What a self-serving statement! "Surface" is right. Does it occur to anyone else that Rex knows nothing about education? I had seen rumors that he views the post as a stepping-stone to running for governor. Now I believe them.

CCSD Superintendent McGinley was mainly concerned with district's finances: [her] main concern . . . was whether the college scholarship money would come out of the kindergarten through 12th-grade budget." Well, that's where her priorities lie.

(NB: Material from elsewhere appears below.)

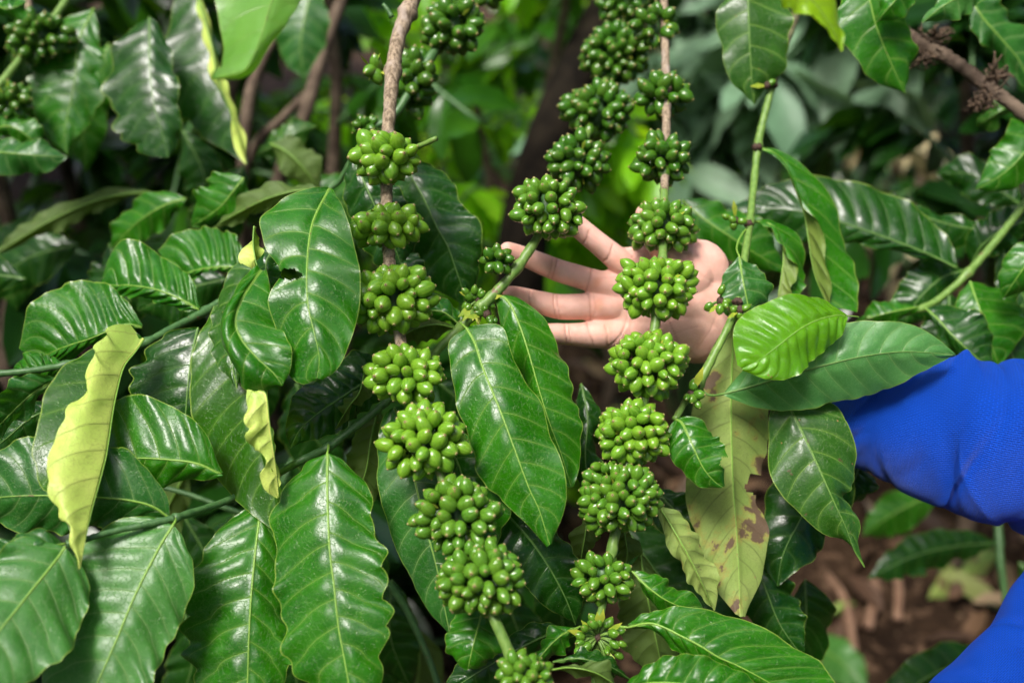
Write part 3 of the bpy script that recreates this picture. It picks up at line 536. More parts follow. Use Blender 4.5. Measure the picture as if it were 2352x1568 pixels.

To give the devil his due, so to speak, at least CCSD's Janet Rose made noises about the effects of such a goal on the students themselves, saying "it's not in kids' best interest to leave high school early." And "Berkeley Assistant Superintendent for Learning Services Mike Turner said district principals are unanimous in their opposition."

Well, duh.

And the incentive to make a choice that could haunt both student and parents for the rest of their lives? A mere drop in the bucket in the sea of college expenses--either $1000 or $2000. Does Sanford think our colleges and universities still act in loco parentis? Or that all of these younger students will live at home with parents? Or that students who are mentally advanced are always more emotionally mature?

What planet is he on?

2 comments:

Anonymous said...

It's an election year. The Silly Season has begun.

Anonymous said...

And if we reelect Hillery Douglas and Nancy Cook, then we only have ourselves to blame. Of course, it may help if we can get someone to actually run against them.